Best practice guidelines for email marketing have just been published by the Direct Marketing Association after an elephantine pregnancy (marketinglaw’s editor Stephen Groom should know as he co-wrote them!).
Topic: Digital marketing
Who: Direct Marketing Association of the UK
Where: London
When: August 2004
What happened:
The E-mail Marketing Council of the Direct Marketing Association launched its Best Practice Guidelines for e-mail marketing.
Co-authored by EMMC members, including marketinglaw.co.uk editor and Osborne Clarke partner Stephen Groom, the Guidelines have been 18 months in the making.
Packed with practical tips on effective e-mail marketing as well as assistance with achieving compliance, the guidelines eschew the "opt out" approach allowed by the law in the context of most B2B e-mail marketing. Instead they recommend opt-in across the board, although they shrink from a "double opt in" regime of the kind advocated by some.

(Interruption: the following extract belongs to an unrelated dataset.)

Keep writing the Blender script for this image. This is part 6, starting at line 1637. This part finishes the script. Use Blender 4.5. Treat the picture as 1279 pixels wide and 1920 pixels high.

In an appendix the Guidelines contain a useful summary of applicable laws to date as well as a glossary of terms.
Why this matters:
For most of us, the image we have of e-mail marketing is dominated by the hundreds of spam messages we return to after the summer holidays. There are, however, many UK marketers who do want to market compliantly and responsibly using this medium, and as the first of its kind in the UK this aide to best practice aims to boost the campaign to persuade digital marketing recipients that there is a world out there beyond spam.